A plank in a platform
Karen Schneider has already pointed out that one of the candidates for ALA President, Barb Stripling, has her own weblog.
Ms. Stripling has an entry on library support staff and what ALA can and should do for them. Actually, us. And I'm really glad to see this:
"ALA is finally awakening to the fact that library support staff are essential to the profession and to the association. Last spring, ALA held its 3rd Congress on Professional Education -- with a focus on support staff issues. Several of the recommendations from COPE 3 stand out to me as high priorities for study and action by ALA."
In May 2003, I was the NMRT delegate to ALA's 3rd Congress on Professional Education: Focus on Library Support Staff.
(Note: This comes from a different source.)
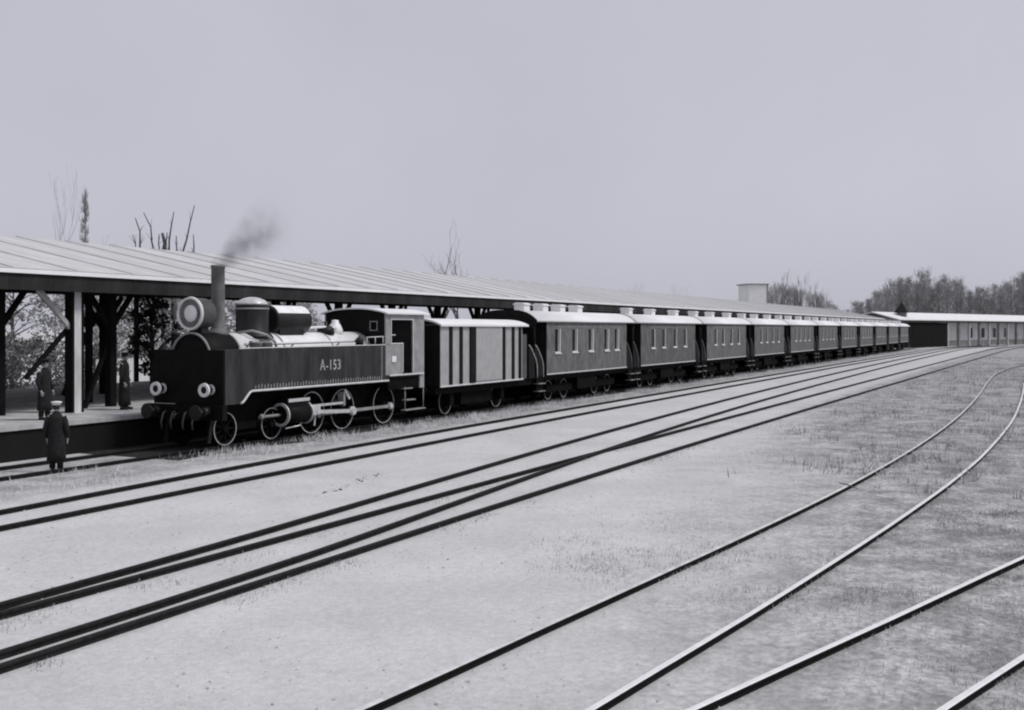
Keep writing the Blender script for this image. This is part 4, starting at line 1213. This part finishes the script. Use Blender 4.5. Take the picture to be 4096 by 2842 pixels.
    ct = loft([(hem, 0, 0, 0.24, 0.19), (hem + 0.2, 0, 0, 0.225, 0.175), (0.95, 0, 0, 0.20, 0.15), (1.12, 0, 0, 0.185, 0.138), (1.34, 0, 0.005, 0.215, 0.145), (1.44, 0, 0.005, 0.17, 0.12), (1.50, 0, 0, 0.085, 0.085), (1.54, 0, -0.005, 0.07, 0.075)])
    for s_ in (-1, 1):
        ct.tube([(0.165 * s_, 0.005, 1.40), (0.21 * s_, 0.02, 1.30), (0.255 * s_, 0.03 - armf * 0.3, 1.12), (0.253 * s_, -0.07 - armf, 0.875 + armf * 0.5)], [0.075, 0.075, 0.065, 0.052], 10)
    obj('coat', ct, coat, t, True)
    obj('hair', MB().lathe((0, 0.0, 1.655), 'z', [(-0.06, 0.08), (0.0, 0.094), (0.06, 0.085), (0.105, 0.04), (0.115, 0.001)], 16), 'hair', t, True)
    cp = MB().lathe((0, -0.01, 1.70), 'z', [(0, 0.103), (0.045, 0.108), (0.06, 0.135), (0.085, 0.125), (0.10, 0.001)], 18)
    if brim:
        cp.add([(-0.09, -0.08, 1.705), (0.09, -0.08, 1.705), (0.06, -0.165, 1.69), (-0.06, -0.165, 1.69), (-0.09, -0.08, 1.697), (0.09, -0.08, 1.697), (0.06, -0.165, 1.682), (-0.06, -0.165, 1.682)], [(0, 1, 2, 3), (7, 6, 5, 4), (0, 3, 7, 4), (3, 2, 6, 7), (2, 1, 5, 6), (1, 0, 4, 5)])
    obj('cap', cp, cap, t, True)
    return t
person((18.2, 21.35, GZ), 2.2, 1.66, 'person in long dark coat and white cap standing on the track left of the engine', 'coat', 'white', 0.30, 0.05)
person((21.0, 25.1, 0.80), 0.2, 1.66, 'person in dark coat on the platform edge, behind the one in the white cap', 'coat', 'coat', 0.28, 0.03)
person((24.75, 26.0, 0.80), 0.5, 1.76, 'person in long dark coat standing alone on the platform beside the engine front', 'coat', 'coat', 0.14, 0.03)

# ------------------------------------------------------------------ grass
def noise2(x, y, f, seed):
    rs = np.random.RandomState(seed)
    gsz = 512
    G = rs.rand(gsz, gsz)
    u, v = x * f + 100.0, y * f + 100.0
    i, j = np.floor(u).astype(int), np.floor(v).astype(int)
    a, b = u - i, v - j
    a, b = a * a * (3 - 2 * a), b * b * (3 - 2 * b)
    i, j = i % (gsz - 1), j % (gsz - 1)
    return (G[i, j] * (1 - a) + G[i + 1, j] * a) * (1 - b) + (G[i, j + 1] * (1 - a) + G[i + 1, j + 1] * a) * b
def grass(name, x, y, hmin, hmax, wd_, m, label, seed):
    rs = np.random.RandomState(seed)
    n = len(x)
    a = rs.rand(n) * 2 * np.pi
    h_ = hmin + (hmax - hmin) * rs.rand(n) ** 1.6
    dx, dy = np.cos(a) * wd_ / 2, np.sin(a) * wd_ / 2
    lx, ly = rs.randn(n) * h_ * 0.3, rs.randn(n) * h_ * 0.3
    z0 = np.full(n, GZ - 0.01)
    V = np.empty((n, 3, 3))
    V[:, 0] = np.stack([x - dx, y - dy, z0], 1)
    V[:, 1] = np.stack([x + dx, y + dy, z0], 1)
    V[:, 2] = np.stack([x + lx, y + ly, z0 + h_], 1)
    me = bpy.data.meshes.new(name)
    me.vertices.add(3 * n); me.loops.add(3 * n); me.polygons.add(n)
    me.vertices.foreach_set('co', V.reshape(-1).astype(np.float32))
    me.loops.foreach_set('vertex_index', np.arange(3 * n, dtype=np.int32))
    me.polygons.foreach_set('loop_start', np.arange(0, 3 * n, 3, dtype=np.int32))
    me.update(calc_edges=True)
    me.materials.append(M[m])
    o = bpy.data.objects.new(name, me)
    COL.objects.link(o)
    tag(o, label, 'grass', kind='stuff')
    return o
rs = np.random.RandomState(4)
# along the train
n = 150000
x = 8 + 180 * rs.rand(n) ** 1.8
y = 19.8 + rs.randn(n) * 0.6
pk = np.clip(noise2(x, y, 0.7, 3) * 2.4 - 0.8, 0.04, 1) * np.clip(noise2(x, y, 3.0, 4) * 2.2 - 0.5, 0.0, 1)
k = (rs.rand(n) < pk * np.where(x < 22, 0.7, 1.0)) & (y > 18.2) & (y < 21.0)
grass('track_grass', x[k], y[k], 0.03, 0.24, 0.02, 'grass', 'pale rough grass growing along the near side of the train', 1)
# the turf to the right
n = 3200000
x = 7 + 110 * rs.rand(n) ** 2.0
y = -22 + 31.5 * rs.rand(n)
edge_ = (x * 0.20 - y + noise2(x, y, 0.28, 9) * 7.0 - 1.5) / 6.0
dn = np.clip(edge_, 0, 1) ** 1.3 * np.clip(noise2(x, y, 1.1, 5) * 1.9 - 0.35, 0.02, 1) * np.clip(noise2(x, y, 5.0, 6) * 1.7 - 0.25, 0.05, 1) * np.where(x < 40, 1.0, 0.6)
# only what the frame and a step beside it can show
zc = x * math.cos(THETA) + y * math.sin(THETA)
xc = x * math.sin(THETA) - y * math.cos(THETA)
k = (rs.rand(n) < dn) & (zc > 6) & (np.abs(xc / zc) < 0.56)
x, y = x[k], y[k]
h2 = noise2(x, y, 0.9, 8) > 0.5
grass('turf_grass', x[h2], y[h2], 0.025, 0.10, 0.012, 'grassdark', 'short grey grass in darker tufts on the ground at the right', 2)
grass('dry_grass', x[~h2], y[~h2], 0.025, 0.09, 0.012, 'grass', 'short dry pale grass over the ground at the right', 3)
# taller tufts farther out
n = 260000
x = 24 + 120 * rs.rand(n) ** 1.4
y = -30 + 38 * rs.rand(n)
edge_ = (x * 0.20 - y + noise2(x, y, 0.28, 9) * 7.0 - 1.5) / 6.0
dn = np.clip(edge_, 0, 1) * np.clip(noise2(x, y, 0.8, 15) * 2.6 - 1.1, 0.0, 1) * np.clip(noise2(x, y, 2.5, 16) * 3 - 1.2, 0.0, 1)
zc = x * math.cos(THETA) + y * math.sin(THETA)
xc = x * math.sin(THETA) - y * math.cos(THETA)
k = (rs.rand(n) < dn) & (zc > 6) & (np.abs(xc / zc) < 0.56)
grass('grass_tufts', x[k], y[k], 0.08, 0.30, 0.035, 'grassdark', 'taller grey grass tufts on the turf towards the station', 6)
# thin weeds by the turnout
n = 9000
x = 7 + 60 * rs.rand(n) ** 1.5
y = np.where(rs.rand(n) < 0.5, 9.35, 11.0) + rs.randn(n) * 0.16 - 0.15
k = noise2(x, y, 1.3, 12) > 0.55
grass('weeds', x[k], y[k], 0.02, 0.09, 0.014, 'grassdark', 'thin weeds growing beside the rails of the turnout', 5)

# ------------------------------------------------------------------ pebbles, cinders and a stick
def pebbles(name, x, y, rmin, rmax, m, label, seed):
    rs_ = np.random.RandomState(seed)
    n = len(x)
    r = rmin + (rmax - rmin) * rs_.rand(n) ** 3
    base = np.array([[1, 0, 0], [-0.5, 0.87, 0], [-0.5, -0.87, 0], [0.1, 0.1, 0.8]])
    V = base[None] * r[:, None, None] * (0.7 + 0.6 * rs_.rand(n, 4, 3))
    a = rs_.rand(n) * 6.28
    c_, s_ = np.cos(a)[:, None], np.sin(a)[:, None]
    X_, Y_ = V[:, :, 0] * c_ - V[:, :, 1] * s_, V[:, :, 0] * s_ + V[:, :, 1] * c_
    V = np.stack([X_ + x[:, None], Y_ + y[:, None], V[:, :, 2] + GZ - 0.003], 2)
    F = np.array([[0, 1, 3], [1, 2, 3], [2, 0, 3]])[None] + 4 * np.arange(n)[:, None, None]
    me = bpy.data.meshes.new(name)
    me.vertices.add(4 * n); me.loops.add(9 * n); me.polygons.add(3 * n)
    me.vertices.foreach_set('co', V.reshape(-1).astype(np.float32))
    me.loops.foreach_set('vertex_index', F.reshape(-1).astype(np.int32))
    me.polygons.foreach_set('loop_start', np.arange(0, 9 * n, 3, dtype=np.int32))
    me.update(calc_edges=True)
    me.materials.append(M[m])
    o = bpy.data.objects.new(name, me)
    COL.objects.link(o)
    tag(o, label, 'stones', kind='stuff')
M['stone'] = mat('sandy grey pebbles', 0.42, 0.9, 0.5, 3)
n = 26000
x = 6 + 44 * rs.rand(n) ** 1.6
y = -8 + 28 * rs.rand(n)
k = noise2(x, y, 0.6, 21) + 0.4 * noise2(x, y, 3.0, 22) > 0.62
pebbles('pebbles', x[k], y[k], 0.008, 0.035, 'stone', 'small pebbles and clods strewn over the pale sandy ground', 7)
n = 70
t_ = rs.rand(n)
pebbles('cinder_lumps', 18.5 + 3.0 * t_ + rs.randn(n) * 0.12, 13.55 + 0.75 * t_ + rs.randn(n) * 0.07, 0.015, 0.045, 'cinder', 'short line of dark cinder lumps lying on the sand between two tracks', 8)
st_ = thing('stick', 'thin dark stick lying across the outer rail of the curved siding', 'stick', (23.7, 3.88, 0))
obj('shaft', MB().tube([(23.6, 4.02, 0.06), (23.64, 3.93, 0.04), (23.7, 3.86, 0.02), (23.75, 3.66, -0.06)], [0.008, 0.012, 0.012, 0.008], 7), 'bark', st_)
COPE3 was eye-opening in a lot of ways. Some support staffers are shouldering a lot of frustration and a fair amount of resentment over how they've been treated, ignored or otherwise taken for granted.
Even how to refer to library workers who don't have (and don't plan to get) an MLS was fraught with ... compromise. Long ago and not so long ago, library workers who weren't in positions that required a library degree were regularly referred to in the literature as:
non-professionals
sub-professionals
They are nouns, but to many, those terms feel like adjectives. Even the term "paraprofessional" sets people off: any implication that people who have devoted their lives to library work are less than professional in their competence, values or achievements is galling to some. Through word and deed, library support staff have been underappreciated and undervalued for many years.
COPE3 is only a start to dealing with the full, good-faith inclusion of library support staff in the library community ... but it's good to know that people are paying attention.